少し話がそれますが、海外ではポピュラーなレンズ豆も人類最古の作物のひとつです。マメ科の植物約20,000種のうち9割にはなんらかの毒性がありますが、レンズ豆はほとんどといっていいほど毒性を持っていません。そのため、アク抜きする必要もなく、現地では赤ちゃんの離乳食にも使われています。それだけ多様な植物が育つ環境のなかで、麦も育てられるようになりました。

麦は当初どのように食べられていたのでしょうか。イスラエルのオハローⅡ遺跡では、消失家屋が発見され、小麦の野生種やすり石、暖炉の原型のようなものが発掘されています。以前、ワインの起源でもご紹介しましたが、焼失家屋というものは当時の瞬間がパックされた状態で残っているわけです。オハローⅡ遺跡も、火事が原因で消失家屋となった遺跡が水没し、干ばつがあった年に湖の水が干上がることで、遺跡が忽然と現れました。考古学者にとって、過去からの最高の贈り物だといえます。
小麦の野生種をすり石ですりつぶし、暖炉をオーブンのようにしたらパンのようなものができますよね。パンの起源は、1万4000年程前のヨルダンといわれていますから、当時から麦は製粉して食していたことがわかります。

麦の伝播ルートと四大文明

西アジアで耕作が始まった麦は、様々なルートで世界中に広まっていきました。主だったものだけでも挙げていくと…、
・トルコから地中海沿いに広まったルート
・トルコ、ブルガリアからドイツへのルート
・トランスコーカサスからロシアに向かったルート
・トルコ・シリア国境辺りからイラン、シルクロードへ向かうルート
・シルクロードから南に向かってインドへ向かうルート
と、たくさんあります。

世界四大文明で最も古いのがメソポタミア文明です。このメソポタミア文明が他の地域に広がっており、メソポタミアと呼ばれる前の西アジアから麦がエジプトやインダスへと伝播していることと、面白いことに対応しています。中国の黄河文明も畑作文明なので、ひょっとしたら対応しているかもしれません。

世界の広範囲に伝わっていったのは、大麦でした。大麦は小麦に比べて環境に強い性質があり、乾燥地帯でも生育期間に300mmほど雨が降る場所であれば育ちます。また、標高の高い所や暑さ・寒さでも生育するのが大麦です。
小麦の場合、古代小麦のエンマ-小麦が広域に広まりました。このエンマ-小麦は、外皮を取り除くのが難しい性質がありますが、突然変異で外皮が外れやすい品種が生まれました。これが、現在パスタなどの原料となるデュラム小麦です。

日本における小麦の歴史

日本で麦が栽培されるようになったのは、縄文時代晩期から弥生時代にかけて。

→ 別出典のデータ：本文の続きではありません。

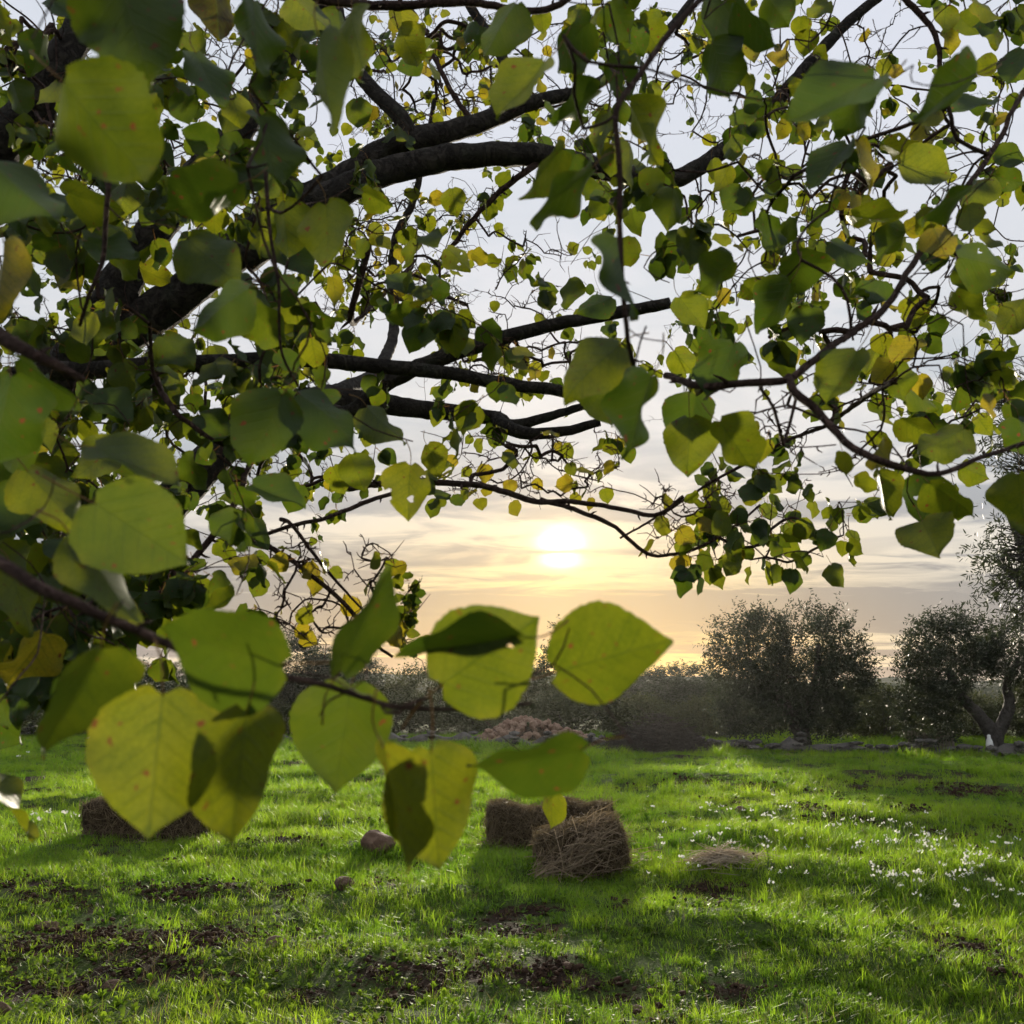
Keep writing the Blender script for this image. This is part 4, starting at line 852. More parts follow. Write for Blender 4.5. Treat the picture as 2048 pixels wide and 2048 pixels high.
# hand-read leaves: zone, base, tip, width (zoomed pixels), hue 0 green .5 yellow-green .85 yellow 1 brown
HL = '''
E 1195 1830 1842 1665 520 .26|E 560 1900 1105 1530 610 .27 H17|E 980 1640 300 1760 200 .02|E 0 1830 270 1240 250 .12|D 1560 1790 870 1590 560 .10|G 900 110 830 790 720 .45|G 1360 200 1290 965 470 .5|H 60 60 -20 620 540 .14|H 240 400 430 1070 200 .62 H11|H 500 420 560 1100 520 .42|H 1340 420 700 520 330 .05|H 1170 640 1160 860 120 .5
D 520 900 1045 1250 560 .18|D 520 590 1025 820 250 .42|D 410 1110 800 1560 260 .42|D 150 720 440 1060 330 .4|D -60 880 240 1010 280 0|D 390 850 580 990 170 0|D 60 1270 170 1640 230 .6|D 250 1620 40 1932 220 .85|D 90 1600 60 1932 170 .8|D 560 1700 260 2330 420 .2|G -60 220 130 390 170 0|G 690 40 500 300 200 .6|G -80 540 190 920 110 .55|D 60 200 -40 720 300 .02|D 510 300 730 470 180 .08|D 110 100 430 400 110 .05|D 880 40 860 240 140 .3|D 1560 300 1400 710 340 .1|D 1650 300 2010 520 240 .03|D 130 420 270 640 200 .35
E 150 370 340 600 190 .4|E 390 690 360 1000 270 .62 H12|E 480 580 560 760 140 .6|E 60 640 140 840 200 .3|D 1390 800 1680 950 180 .05|D 1000 650 1160 830 140 .12|D 1190 1120 1310 1230 110 .3|D 1280 1210 1400 1310 100 .75|D 1400 990 1500 1160 120 .08|D 1660 800 1580 960 140 .1|D 1840 700 1900 860 130 .4|D 640 560 460 780 220 .35|D 280 640 200 860 200 .3
E 1545 30 1200 280 330 .45|E 1440 170 1520 480 250 .2|E 1720 200 1550 660 190 .02|E 1930 430 1920 760 300 .35|F 120 300 65 610 270 .02|F 250 450 455 735 220 .35|F 330 20 180 330 230 .04|F 1010 60 860 375 230 .28|F 1120 40 1060 200 140 .4|F 1350 0 1210 165 150 .78|F 1200 140 1280 350 130 .25|F 1290 280 1460 390 130 .2|F 1560 180 1590 430 130 .15|F 1800 80 1700 300 170 .55|F 1600 490 1330 640 190 .3|F 1250 430 1460 560 150 .4|F 1130 720 1170 1000 130 .55|F 1370 740 1370 1030 230 .05|F 1410 790 1665 960 200 .3|F 1370 1000 1465 1190 300 .5|F 1900 740 1925 1080 260 .35|F 1590 700 1740 770 130 .3|F 1900 430 1950 670 160 .05|F 560 60 640 240 150 .2|F 0 60 110 190 150 .4|F 1340 420 1480 480 130 .55|F 1670 420 1750 530 110 .55|F 1090 500 1200 600 90 .5|F 1080 340 1220 430 110 .2
C 260 0 190 320 260 .1|C 210 240 310 560 220 .08|C 340 10 600 235 150 0|C 520 -20 640 150 200 .1|C 460 190 450 355 130 .72|C 850 10 730 100 100 .4|C 700 90 700 180 110 .55|C 740 170 720 285 130 .5|C 1110 440 610 630 230 .04|C 1060 440 960 760 230 .08|C 1670 420 1280 660 240 0|C 1750 560 1510 660 80 .05|C 1930 270 1850 480 170 .05|C 1500 40 1480 200 140 .4|C 1570 90 1680 200 130 .25|C 1500 170 1540 310 90 .75|C 1650 10 1830 80 90 .6|C 1890 40 1900 200 120 .3|C 1760 130 1780 280 100 .35|C 960 800 730 1030 130 0|C 1000 770 1040 1090 110 .8|C 1160 800 1390 880 100 .65|C 1370 660 1440 830 110 .75|C 1250 900 1530 1000 200 .4|C 1770 850 1932 900 130 .1|C 1770 970 1932 1020 140 .12|C 1740 980 1580 1140 150 .3|C 1640 1040 1340 1220 90 .02|C 980 1190 1280 1260 170 .35|C 580 1500 880 1420 220 .1|C 1570 1420 1910 1470 250 .12|C 430 990 230 1050 80 .02|C 530 1380 480 1150 110 .05|C 560 1370 700 1200 130 .15|C 90 1260 80 1490 190 .3|C 330 1440 110 1620 180 .15|C 900 1090 700 1200 70 .1|C 870 1340 1080 1460 140 .08|C 1280 1280 1060 1440 170 .15|C 380 1570 540 1700 150 .25|C 640 1560 480 1850 220 .05|C 760 1700 700 1910 190 .1|C 1320 1640 1330 1820 160 .62|C 1550 1610 1680 1800 160 .3|C 1930 1650 1790 1830 170 .5|C 210 880 215 1005 80 .4|C 1150 1550 1060 1700 200 .05|C 300 1750 180 1900 150 .1|C 900 1560 1060 1640 150 .03|C 30 1640 160 1830 190 .3
B 970 20 770 290 190 .15|B 1130 340 890 690 200 .32|B 1380 120 1130 350 220 .03|B 990 90 960 260 150 .35|B 1110 60 1120 170 110 .4|B 60 70 140 460 210 .3|B 330 40 350 220 150 .65|B 330 150 410 370 160 .6|B 90 545 95 705 140 .2|B 1430 490 1170 690 170 .02|B 1480 340 1640 550 170 .08|B 1480 620 1450 860 110 .42|B 1600 570 1780 920 200 .4|B 1600 790 1590 1070 120 .42|B 1230 820 960 1080 190 .25|B 1390 930 1040 1230 150 .08|B 1300 850 1230 1040 170 .02|B 1450 1000 1420 1130 130 .15|B 1610 1150 1630 1300 120 .2|B 1740 1075 1735 1170 80 .25|B 1840 1040 1830 1280 170 .18|B 1530 1310 1560 1780 110 .04|B 620 1040 640 1190 140 .5|B 590 1370 730 1480 130 .5|B 730 1400 820 1460 80 .75|B 510 1520 560 1690 110 .06|B 640 1790 470 1760 150 .05|B 330 1740 470 1720 90 .1|B 1270 1535 1260 1715 120 .25|B 1500 1640 1310 1740 130 .03|B 1900 1280 1860 1490 160 .1|B 1500 0 1610 240 170 .12|B 1650 110 1780 300 170 .3|B 1330 20 1280 150 120 .35|B 1140 1800 1090 1720 60 .6|B 420 1320 400 1500 100 .3|B 130 1060 300 1130 120 .3|B 400 1040 400 1120 90 .5
D -60 1180 200 1380 230 .3|D 10 400 160 760 260 .12|D 200 960 330 1120 200 .35|D 0 1500 120 1720 190 .15|D 330 1150 250 1400 190 .3|D 60 640 -60 900 260 .05|D 640 1440 760 1640 200 .2|D 300 1580 420 1800 220 .3|D 700 560 760 780 190 .15|D 820 1250 980 1420 180 .15|D -40 1900 90 2130 220 .12|G 300 -60 330 200 180 .25|D 480 1650 640 1800 200 .1|D 1100 420 1290 560 190 .1|D 900 -20 1080 150 190 .2|D 1250 720 1330 900 150 .1|D 1180 30 1260 190 140 .35|D 680 120 720 330 150 .3
A 640 -170 830 445 600 .12|A 350 450 760 1010 540 .2|A 1180 -80 1230 215 230 1.0|A 1400 0 1430 430 190 .05|A 1080 290 1230 610 190 .06|A 1010 200 1140 300 140 .3|A 300 0 460 180 180 .03|A 240 190 200 430 150 .06|A -60 880 310 1300 420 .05|A 1430 640 1570 1050 180 .08|A 1690 140 1640 330 110 .45|A 1760 200 1790 740 180 .2|A 1070 940 1270 950 140 .3|A 1320 1010 950 1260 270 .06|A 700 1000 660 1220 150 .4|A 380 1060 680 1190 170 .3|A 640 1190 640 1390 110 .45|A 830 820 970 960 150 .02|A 1040 1320 1330 1580 310 .25|A 1440 1170 1440 1430 130 .4|A 1570 1110 1560 1430 180 .32|A 1800 1130 1850 1500 300 .28|A 600 1380 770 1550 130 .2|A 770 1480 930 1570 130 .65|A 660 1640 800 1620 130 .3|A 1380 1590 1030 1800 230 .08|A 310 1460 450 1610 140 .75|A 20 1330 20 1790 120 .85|A 1630 1690 1900 1760 110 .15|A 70 450 120 640 130 .15|A 0 540 100 640 120 .02|A 230 690 310 860 120 .75|A 1380 1700 1600 1900 200 .2|A 420 1250 560 1340 140 .35|A 1620 -20 1820 200 200 .35|A 1870 60 1900 330 170 .2|A 1300 580 1230 740 140 .3|A 1420 800 1260 960 160 .25|A 60 1480 200 1640 150 .03|A 480 1330 770 1440 140 .05|A 640 1780 700 1870 90 .3|A 1000 1650 900 1760 100 .25|A -40 30 40 260 110 .6
'''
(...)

まず大麦が稲作とともに入ってきたようです。とはいえ、まだほとんど出土していません。古墳時代に入ると大麦や小麦の炭化物が馬の骨と一緒に出てきました。おそらく、馬の飼料として使われてきたのでしょう。
奈良時代に入ると、農民に「麦は青いうちに刈ってはいけない」というお触れが出ていました。米より早い季節に収穫できる麦は、貴重な食料源だと考えられていたようです。また、「『青草をくれ』と金持ちが来ても売るな」という高札も掲げられました。ここでいう「青草」とは麦のことで、馬を持った豪族が結構なお金を用意して買いに来ていたと思われます。この高札を読み解くと、古墳時代は馬の飼料だった麦が、奈良時代に入ると人も食べていたことがわかります。

ちなみに、この時代、日本人は麦をどのように食していたかはまだ解明されていませんが、ひとつ挙げるとすれば「索餅(さくべい)」という食べ方をしていたと考えられています。索餅は小麦粉と米粉を練り合わせて縄状に伸ばしたもので、奈良時代に中国から伝わった唐菓子が原型だといわれ、長崎県の郷土菓子「麻花兒(マファール)」に形が類似しています。この索餅は、素麺の元となったといわれています。
他には、ゆでた麦を米と混ぜて麦飯にして食べたと考えられています。

食文化という側面だけでなく、解明されていない当時の暮らしぶりを知る上で欠かすことができない麦の歴史。知れば知るほど奥が深いです。